My riding with her at 2.5 mph on the walkway
was less a hazard to the population as a whole than either
my riding on the narrow roads around campus or my dismounting
and walking my top-heavy bike (thus using more than twice the
width with no gain in maneuverability) on the walkway.

c) Going uphill, say on Campus Road, by virtue of limited
power a bicycle goes at essentially a walking speed. The
community of interested parties has a net gain in comfort
and safety by having the bike on the sidewalk, despite
the `bikes are vehicles' Mantra. And in such a situation,
where a bike only wants to do the same as a pedestrian, it
is hardly a wise spending of money to make a segregated street
facility.

In Europe where many more people than in the USA
use shoes and spoked wheels to get around, most often bikeways
are, sensibly, linked to walkways. In crowded fast-moving
areas there is partitioned real estate with, in effect, there being
a pedestrian lane on the side of the bike lane.
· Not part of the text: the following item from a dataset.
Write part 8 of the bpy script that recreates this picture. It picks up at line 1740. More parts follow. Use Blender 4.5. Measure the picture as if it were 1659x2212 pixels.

In slow-moving or sparse
areas the same ground is shared by pedestrians and bikes, (often also
shared with low-powered scooters up to 49.5 cc).

Vision
^^^^^^
I would love to see a 10-fold increase in the use of micro-vehicles
(bikes, scooters, etc) on campus. If people could get
between common destinations in 5 minutes instead of 15 they
might enjoy campus life more without a car than with.Where there
is not segregated space for small quiet wheeled things,
they would follow the rules of the road on sidewalks.
The rules of the road on campus should be used by slow small
gentle bicycle riders and aggressive heavy runners alike:

*Stay right.
*Pass on left, with warning.
*Yield to the person/vehicle who is slower and/or less maneuverable.
*When near others go at a speed not much above theirs.
*Don't travel in a reckless or dangerous way or in a way
 that is threatening to others.

These should be enforced. Of course one can imagine grey areas
and arguments with enforcers. And so it is for most of the laws we live by
on campus and off. The lack of precise definition (as opposed to "no
bikes here" which is precise) does not negate the utility of the
rules.

Conclusion
^^^^^^^^^^
Campus planning, facilities and policies should reflect the
reality that bikes etc are more like pedestrians
than than cars. And the vision should be developed that there
be many more bikes etc going around the campus, at little cost to pedestrian
comfort, peace, and safety. Where segregation by speed is
possible it should be built in, where not, enforced and generally
known and respected rules of the road (like the rules of the road
at sea) will make for safe and comfortable harmony (at a slower
than desirable speed for some).

P.S. [Here is a red-herring, an irrelevant aside, a needlessly-button-pushing
topic, but for clarity: I see no difference between a Segway and
a bicycle as far as any and all appropriate facilities and legal
treatment (its quiet, its got two wheels, it carries a person at
a speed closer to walking than driving, its a bicycle).]